====== The records

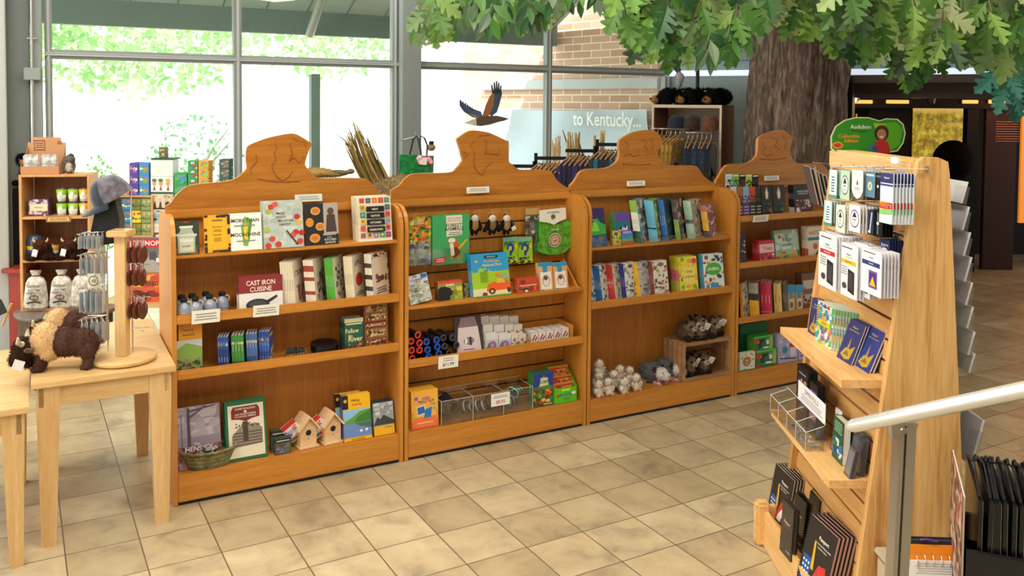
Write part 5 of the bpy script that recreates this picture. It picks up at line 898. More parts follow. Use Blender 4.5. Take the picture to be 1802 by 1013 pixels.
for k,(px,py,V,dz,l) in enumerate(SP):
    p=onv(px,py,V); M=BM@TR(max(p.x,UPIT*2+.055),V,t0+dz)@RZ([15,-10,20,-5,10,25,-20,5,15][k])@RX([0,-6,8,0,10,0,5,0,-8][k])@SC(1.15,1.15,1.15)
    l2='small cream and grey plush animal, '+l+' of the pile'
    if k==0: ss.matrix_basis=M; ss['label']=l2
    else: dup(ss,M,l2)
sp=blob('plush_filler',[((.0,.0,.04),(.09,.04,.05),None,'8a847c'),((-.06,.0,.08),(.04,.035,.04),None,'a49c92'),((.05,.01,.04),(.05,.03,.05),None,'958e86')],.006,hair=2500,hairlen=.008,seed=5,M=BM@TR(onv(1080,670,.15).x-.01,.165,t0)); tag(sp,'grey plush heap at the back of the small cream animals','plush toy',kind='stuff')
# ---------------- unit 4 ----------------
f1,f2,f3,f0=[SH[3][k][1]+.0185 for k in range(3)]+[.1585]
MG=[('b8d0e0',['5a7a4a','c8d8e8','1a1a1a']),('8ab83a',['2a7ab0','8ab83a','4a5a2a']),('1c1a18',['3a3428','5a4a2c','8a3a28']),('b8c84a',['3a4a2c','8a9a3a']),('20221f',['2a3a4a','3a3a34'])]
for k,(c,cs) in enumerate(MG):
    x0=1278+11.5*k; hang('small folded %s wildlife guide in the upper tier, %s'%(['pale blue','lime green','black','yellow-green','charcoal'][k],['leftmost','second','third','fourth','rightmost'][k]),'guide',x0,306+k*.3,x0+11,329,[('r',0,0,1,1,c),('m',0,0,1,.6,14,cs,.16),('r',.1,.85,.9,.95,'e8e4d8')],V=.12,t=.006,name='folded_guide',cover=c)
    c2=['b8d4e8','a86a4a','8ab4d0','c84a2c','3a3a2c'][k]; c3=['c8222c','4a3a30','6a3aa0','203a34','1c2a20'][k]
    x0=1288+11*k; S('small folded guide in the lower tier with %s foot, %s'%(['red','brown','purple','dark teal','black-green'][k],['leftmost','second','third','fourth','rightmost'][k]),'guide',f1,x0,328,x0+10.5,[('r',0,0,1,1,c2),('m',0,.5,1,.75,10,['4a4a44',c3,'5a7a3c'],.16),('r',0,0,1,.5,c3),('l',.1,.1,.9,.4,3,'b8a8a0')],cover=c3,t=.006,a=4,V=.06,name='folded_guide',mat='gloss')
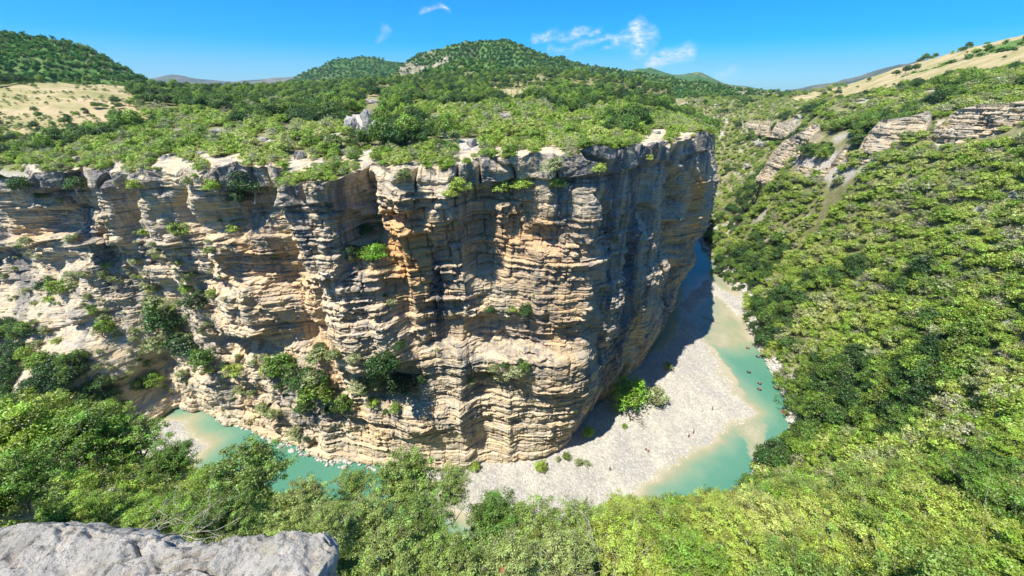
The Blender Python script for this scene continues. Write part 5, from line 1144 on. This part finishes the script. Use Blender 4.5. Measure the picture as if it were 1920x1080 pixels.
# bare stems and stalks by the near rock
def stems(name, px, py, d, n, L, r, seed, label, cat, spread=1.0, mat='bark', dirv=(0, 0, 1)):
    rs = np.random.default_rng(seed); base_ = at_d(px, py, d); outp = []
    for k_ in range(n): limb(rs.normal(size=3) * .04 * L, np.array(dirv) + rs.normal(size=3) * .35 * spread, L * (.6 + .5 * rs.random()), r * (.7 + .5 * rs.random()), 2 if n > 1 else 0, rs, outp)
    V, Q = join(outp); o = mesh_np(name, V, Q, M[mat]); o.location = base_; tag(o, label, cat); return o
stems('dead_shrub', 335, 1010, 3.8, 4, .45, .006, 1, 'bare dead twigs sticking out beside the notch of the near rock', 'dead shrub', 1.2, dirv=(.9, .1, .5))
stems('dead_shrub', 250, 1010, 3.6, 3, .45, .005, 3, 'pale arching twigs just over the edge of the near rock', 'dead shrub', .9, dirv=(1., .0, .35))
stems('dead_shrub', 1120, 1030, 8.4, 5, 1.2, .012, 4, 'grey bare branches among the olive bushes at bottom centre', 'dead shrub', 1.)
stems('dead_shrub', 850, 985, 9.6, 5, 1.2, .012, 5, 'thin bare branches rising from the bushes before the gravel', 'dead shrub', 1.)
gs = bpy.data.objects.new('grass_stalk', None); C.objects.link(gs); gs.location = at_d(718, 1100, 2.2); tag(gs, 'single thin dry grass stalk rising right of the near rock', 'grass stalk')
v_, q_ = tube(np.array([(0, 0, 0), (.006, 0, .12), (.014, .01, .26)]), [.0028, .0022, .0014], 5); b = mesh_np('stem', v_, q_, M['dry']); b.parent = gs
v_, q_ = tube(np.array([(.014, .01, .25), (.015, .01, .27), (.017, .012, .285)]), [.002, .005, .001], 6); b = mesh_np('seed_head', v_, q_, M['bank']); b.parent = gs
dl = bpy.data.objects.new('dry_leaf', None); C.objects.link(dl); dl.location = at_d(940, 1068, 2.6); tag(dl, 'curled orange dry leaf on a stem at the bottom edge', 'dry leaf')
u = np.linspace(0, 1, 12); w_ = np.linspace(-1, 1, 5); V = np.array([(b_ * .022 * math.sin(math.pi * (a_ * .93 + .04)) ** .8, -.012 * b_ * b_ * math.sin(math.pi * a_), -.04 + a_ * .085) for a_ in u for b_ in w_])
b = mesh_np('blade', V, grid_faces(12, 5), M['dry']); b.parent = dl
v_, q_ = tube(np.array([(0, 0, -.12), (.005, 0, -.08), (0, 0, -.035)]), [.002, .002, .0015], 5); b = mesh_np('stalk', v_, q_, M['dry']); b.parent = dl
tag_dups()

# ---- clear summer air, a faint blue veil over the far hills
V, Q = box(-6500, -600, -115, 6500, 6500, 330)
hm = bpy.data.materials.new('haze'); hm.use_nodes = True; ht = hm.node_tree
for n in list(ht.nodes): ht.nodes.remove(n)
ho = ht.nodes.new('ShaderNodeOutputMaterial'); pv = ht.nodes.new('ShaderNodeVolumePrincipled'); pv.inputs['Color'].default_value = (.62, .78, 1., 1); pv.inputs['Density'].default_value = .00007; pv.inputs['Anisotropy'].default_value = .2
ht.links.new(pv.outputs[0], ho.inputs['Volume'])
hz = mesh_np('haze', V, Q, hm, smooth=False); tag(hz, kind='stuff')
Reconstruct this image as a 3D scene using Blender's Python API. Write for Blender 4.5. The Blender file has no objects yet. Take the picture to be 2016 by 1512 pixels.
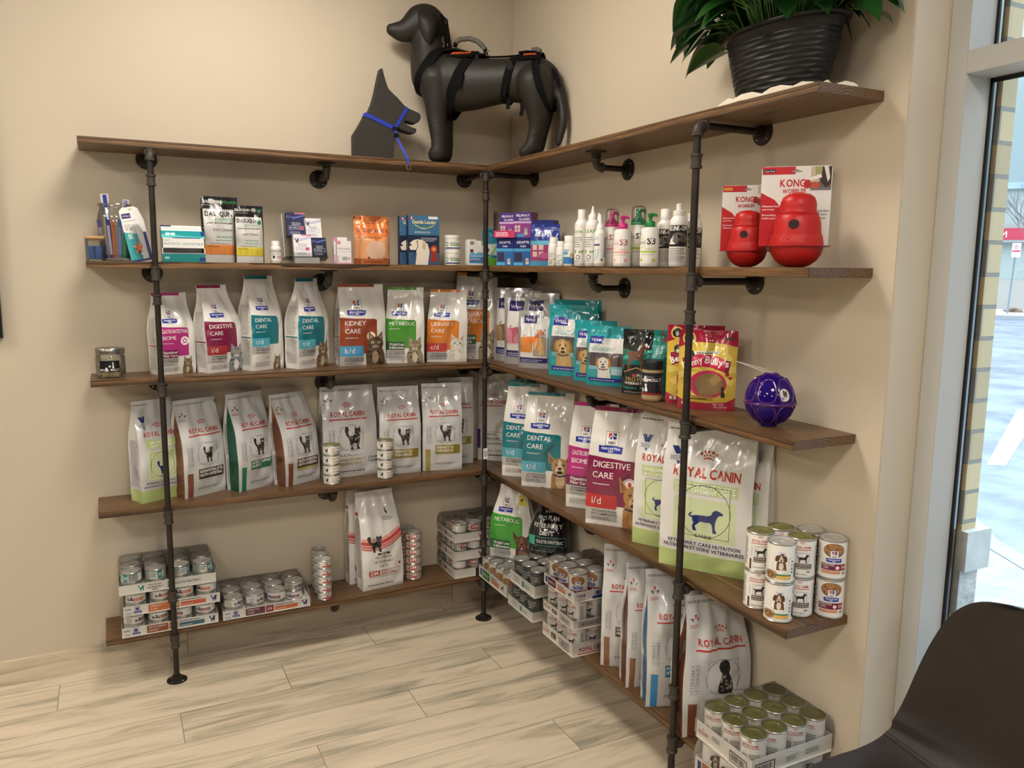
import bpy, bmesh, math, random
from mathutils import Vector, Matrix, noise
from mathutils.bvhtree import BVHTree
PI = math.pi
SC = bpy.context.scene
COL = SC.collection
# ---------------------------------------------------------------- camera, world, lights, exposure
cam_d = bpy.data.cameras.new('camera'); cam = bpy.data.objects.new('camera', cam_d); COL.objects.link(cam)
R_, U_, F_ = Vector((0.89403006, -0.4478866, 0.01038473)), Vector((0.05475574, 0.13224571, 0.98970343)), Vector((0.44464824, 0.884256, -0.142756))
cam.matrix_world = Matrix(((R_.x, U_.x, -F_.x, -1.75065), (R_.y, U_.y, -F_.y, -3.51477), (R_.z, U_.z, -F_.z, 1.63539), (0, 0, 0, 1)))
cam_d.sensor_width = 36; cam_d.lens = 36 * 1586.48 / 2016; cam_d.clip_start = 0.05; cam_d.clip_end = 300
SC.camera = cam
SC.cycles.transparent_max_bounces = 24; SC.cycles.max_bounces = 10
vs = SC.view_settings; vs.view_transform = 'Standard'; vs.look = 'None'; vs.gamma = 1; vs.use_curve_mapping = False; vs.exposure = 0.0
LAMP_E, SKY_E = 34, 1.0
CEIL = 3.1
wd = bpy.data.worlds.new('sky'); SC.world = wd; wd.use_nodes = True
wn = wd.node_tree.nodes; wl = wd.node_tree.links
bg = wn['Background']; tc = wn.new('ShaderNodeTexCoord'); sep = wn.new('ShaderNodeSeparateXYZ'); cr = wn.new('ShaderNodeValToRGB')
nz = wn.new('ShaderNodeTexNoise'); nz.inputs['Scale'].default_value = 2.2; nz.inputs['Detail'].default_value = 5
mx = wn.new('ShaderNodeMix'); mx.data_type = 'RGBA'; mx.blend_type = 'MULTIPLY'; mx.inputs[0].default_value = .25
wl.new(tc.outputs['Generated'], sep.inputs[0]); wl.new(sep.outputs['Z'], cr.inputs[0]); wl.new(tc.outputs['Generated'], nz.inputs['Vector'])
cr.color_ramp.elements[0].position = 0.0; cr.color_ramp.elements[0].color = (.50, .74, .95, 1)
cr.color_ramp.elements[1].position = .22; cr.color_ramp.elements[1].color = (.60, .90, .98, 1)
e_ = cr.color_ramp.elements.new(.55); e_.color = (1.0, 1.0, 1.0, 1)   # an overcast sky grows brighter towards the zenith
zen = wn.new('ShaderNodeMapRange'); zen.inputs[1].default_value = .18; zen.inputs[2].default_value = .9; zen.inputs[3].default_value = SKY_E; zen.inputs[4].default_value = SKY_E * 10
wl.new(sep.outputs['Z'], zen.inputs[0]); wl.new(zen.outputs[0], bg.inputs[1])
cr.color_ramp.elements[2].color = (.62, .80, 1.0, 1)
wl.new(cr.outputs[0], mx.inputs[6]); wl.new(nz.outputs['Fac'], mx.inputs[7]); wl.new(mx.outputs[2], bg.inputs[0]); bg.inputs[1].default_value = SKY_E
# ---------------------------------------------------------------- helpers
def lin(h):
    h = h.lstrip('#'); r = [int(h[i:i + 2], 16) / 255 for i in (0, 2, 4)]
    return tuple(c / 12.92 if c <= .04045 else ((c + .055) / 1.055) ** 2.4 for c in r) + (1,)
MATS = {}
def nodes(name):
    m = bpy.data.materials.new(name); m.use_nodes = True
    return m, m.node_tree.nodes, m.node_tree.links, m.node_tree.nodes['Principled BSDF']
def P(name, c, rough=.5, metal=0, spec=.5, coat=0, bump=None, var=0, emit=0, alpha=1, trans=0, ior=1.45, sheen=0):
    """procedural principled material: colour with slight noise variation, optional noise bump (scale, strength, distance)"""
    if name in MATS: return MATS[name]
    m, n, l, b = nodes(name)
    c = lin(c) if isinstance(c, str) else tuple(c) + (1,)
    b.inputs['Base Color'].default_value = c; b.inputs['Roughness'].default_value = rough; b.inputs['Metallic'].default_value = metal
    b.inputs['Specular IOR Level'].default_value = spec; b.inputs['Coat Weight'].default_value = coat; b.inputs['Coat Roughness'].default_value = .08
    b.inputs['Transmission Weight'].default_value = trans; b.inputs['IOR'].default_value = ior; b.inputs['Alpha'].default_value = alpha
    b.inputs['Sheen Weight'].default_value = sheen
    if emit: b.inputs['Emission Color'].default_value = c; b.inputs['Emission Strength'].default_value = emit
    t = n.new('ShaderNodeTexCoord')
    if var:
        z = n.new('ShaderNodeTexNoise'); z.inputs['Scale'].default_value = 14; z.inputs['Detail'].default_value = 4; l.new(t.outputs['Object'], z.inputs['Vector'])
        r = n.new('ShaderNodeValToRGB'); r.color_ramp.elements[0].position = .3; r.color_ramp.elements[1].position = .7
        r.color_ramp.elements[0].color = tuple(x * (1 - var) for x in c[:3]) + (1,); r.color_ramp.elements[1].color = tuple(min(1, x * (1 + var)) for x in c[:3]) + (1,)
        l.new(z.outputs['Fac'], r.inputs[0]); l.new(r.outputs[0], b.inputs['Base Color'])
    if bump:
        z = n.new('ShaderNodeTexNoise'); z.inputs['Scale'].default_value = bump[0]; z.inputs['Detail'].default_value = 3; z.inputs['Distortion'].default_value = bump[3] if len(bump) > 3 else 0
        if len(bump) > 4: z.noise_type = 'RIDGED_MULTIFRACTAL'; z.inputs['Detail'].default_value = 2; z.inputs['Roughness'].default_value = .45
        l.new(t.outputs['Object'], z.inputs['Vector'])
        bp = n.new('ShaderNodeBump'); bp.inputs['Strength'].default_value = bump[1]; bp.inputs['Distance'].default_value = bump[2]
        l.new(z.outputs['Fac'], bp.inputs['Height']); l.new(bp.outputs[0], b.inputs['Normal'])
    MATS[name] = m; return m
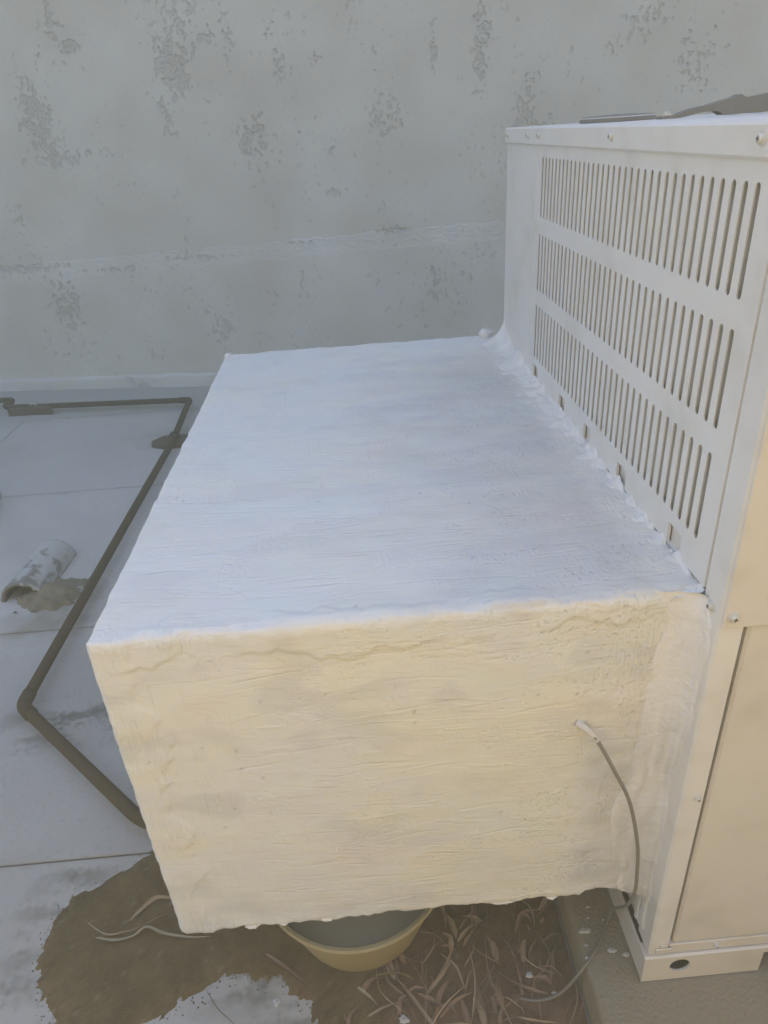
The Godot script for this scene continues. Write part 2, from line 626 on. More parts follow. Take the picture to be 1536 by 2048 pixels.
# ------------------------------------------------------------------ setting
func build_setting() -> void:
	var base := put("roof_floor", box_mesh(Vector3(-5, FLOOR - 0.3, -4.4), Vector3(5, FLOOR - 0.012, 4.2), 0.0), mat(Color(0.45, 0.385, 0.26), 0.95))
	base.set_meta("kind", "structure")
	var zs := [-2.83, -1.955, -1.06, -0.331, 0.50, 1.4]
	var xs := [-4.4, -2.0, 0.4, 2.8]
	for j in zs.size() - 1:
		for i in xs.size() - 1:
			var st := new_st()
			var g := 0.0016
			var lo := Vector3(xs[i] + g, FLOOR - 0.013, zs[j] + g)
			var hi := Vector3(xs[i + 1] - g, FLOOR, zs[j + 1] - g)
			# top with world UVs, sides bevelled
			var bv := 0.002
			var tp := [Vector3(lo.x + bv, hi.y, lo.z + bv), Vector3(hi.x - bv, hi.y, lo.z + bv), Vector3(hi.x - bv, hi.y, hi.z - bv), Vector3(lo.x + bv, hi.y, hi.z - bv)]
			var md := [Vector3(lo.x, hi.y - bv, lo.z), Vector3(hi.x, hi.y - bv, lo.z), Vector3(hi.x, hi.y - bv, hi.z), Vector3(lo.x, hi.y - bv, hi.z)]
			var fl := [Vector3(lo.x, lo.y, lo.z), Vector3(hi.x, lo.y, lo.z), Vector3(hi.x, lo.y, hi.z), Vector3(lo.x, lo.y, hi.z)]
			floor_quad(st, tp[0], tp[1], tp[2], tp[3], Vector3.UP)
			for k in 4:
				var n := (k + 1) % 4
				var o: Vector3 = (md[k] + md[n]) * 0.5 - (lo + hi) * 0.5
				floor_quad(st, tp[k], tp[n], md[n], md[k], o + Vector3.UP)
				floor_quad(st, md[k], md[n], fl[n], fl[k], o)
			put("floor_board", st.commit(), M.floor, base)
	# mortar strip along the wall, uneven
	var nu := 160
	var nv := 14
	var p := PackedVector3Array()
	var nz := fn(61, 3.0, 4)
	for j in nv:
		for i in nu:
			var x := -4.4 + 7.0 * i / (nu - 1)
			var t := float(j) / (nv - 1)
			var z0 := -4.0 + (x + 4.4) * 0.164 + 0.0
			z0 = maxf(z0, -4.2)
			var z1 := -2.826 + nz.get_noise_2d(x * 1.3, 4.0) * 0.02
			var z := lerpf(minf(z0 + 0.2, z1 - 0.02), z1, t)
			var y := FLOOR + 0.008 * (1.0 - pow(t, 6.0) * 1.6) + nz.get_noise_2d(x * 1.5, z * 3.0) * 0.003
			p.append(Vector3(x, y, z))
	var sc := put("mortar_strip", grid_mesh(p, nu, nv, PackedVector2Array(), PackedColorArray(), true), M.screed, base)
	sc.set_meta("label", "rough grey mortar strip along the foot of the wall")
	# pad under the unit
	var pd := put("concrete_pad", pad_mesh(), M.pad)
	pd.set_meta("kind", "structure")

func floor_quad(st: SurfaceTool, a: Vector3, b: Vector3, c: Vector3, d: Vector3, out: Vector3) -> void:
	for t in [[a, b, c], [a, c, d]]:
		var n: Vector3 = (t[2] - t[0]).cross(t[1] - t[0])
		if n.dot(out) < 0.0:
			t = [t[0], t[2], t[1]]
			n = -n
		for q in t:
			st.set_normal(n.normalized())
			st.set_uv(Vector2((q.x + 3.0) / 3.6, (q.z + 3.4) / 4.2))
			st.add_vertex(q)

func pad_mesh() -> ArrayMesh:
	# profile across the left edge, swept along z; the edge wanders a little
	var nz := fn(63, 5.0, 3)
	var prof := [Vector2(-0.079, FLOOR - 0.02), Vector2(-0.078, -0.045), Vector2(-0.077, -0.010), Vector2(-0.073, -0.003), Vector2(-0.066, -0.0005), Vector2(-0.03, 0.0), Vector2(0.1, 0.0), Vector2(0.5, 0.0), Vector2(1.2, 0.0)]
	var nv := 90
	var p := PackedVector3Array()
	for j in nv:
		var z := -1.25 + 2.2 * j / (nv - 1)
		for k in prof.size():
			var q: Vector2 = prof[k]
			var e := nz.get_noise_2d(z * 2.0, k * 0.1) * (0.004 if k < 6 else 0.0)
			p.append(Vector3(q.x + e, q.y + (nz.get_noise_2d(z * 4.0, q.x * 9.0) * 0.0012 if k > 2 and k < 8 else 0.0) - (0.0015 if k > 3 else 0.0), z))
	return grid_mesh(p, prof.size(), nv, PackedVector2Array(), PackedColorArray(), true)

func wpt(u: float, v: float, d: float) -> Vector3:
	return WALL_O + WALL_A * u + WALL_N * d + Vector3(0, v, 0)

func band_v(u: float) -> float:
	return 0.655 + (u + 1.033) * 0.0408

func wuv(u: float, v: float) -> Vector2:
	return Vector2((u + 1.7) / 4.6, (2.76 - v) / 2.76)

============

To do> Extract exactly and only the span of lines that begins at the line containing "st.commit(), M.floor, base)" and ends at the line containing "st.add_vertex(q)".

The output>
			put("floor_board", st.commit(), M.floor, base)
	# mortar strip along the wall, uneven
	var nu := 160
	var nv := 14
	var p := PackedVector3Array()
	var nz := fn(61, 3.0, 4)
	for j in nv:
		for i in nu:
			var x := -4.4 + 7.0 * i / (nu - 1)
			var t := float(j) / (nv - 1)
			var z0 := -4.0 + (x + 4.4) * 0.164 + 0.0
			z0 = maxf(z0, -4.2)
			var z1 := -2.826 + nz.get_noise_2d(x * 1.3, 4.0) * 0.02
			var z := lerpf(minf(z0 + 0.2, z1 - 0.02), z1, t)
			var y := FLOOR + 0.008 * (1.0 - pow(t, 6.0) * 1.6) + nz.get_noise_2d(x * 1.5, z * 3.0) * 0.003
			p.append(Vector3(x, y, z))
	var sc := put("mortar_strip", grid_mesh(p, nu, nv, PackedVector2Array(), PackedColorArray(), true), M.screed, base)
	sc.set_meta("label", "rough grey mortar strip along the foot of the wall")
	# pad under the unit
	var pd := put("concrete_pad", pad_mesh(), M.pad)
	pd.set_meta("kind", "structure")

func floor_quad(st: SurfaceTool, a: Vector3, b: Vector3, c: Vector3, d: Vector3, out: Vector3) -> void:
	for t in [[a, b, c], [a, c, d]]:
		var n: Vector3 = (t[2] - t[0]).cross(t[1] - t[0])
		if n.dot(out) < 0.0:
			t = [t[0], t[2], t[1]]
			n = -n
		for q in t:
			st.set_normal(n.normalized())
			st.set_uv(Vector2((q.x + 3.0) / 3.6, (q.z + 3.4) / 4.2))
			st.add_vertex(q)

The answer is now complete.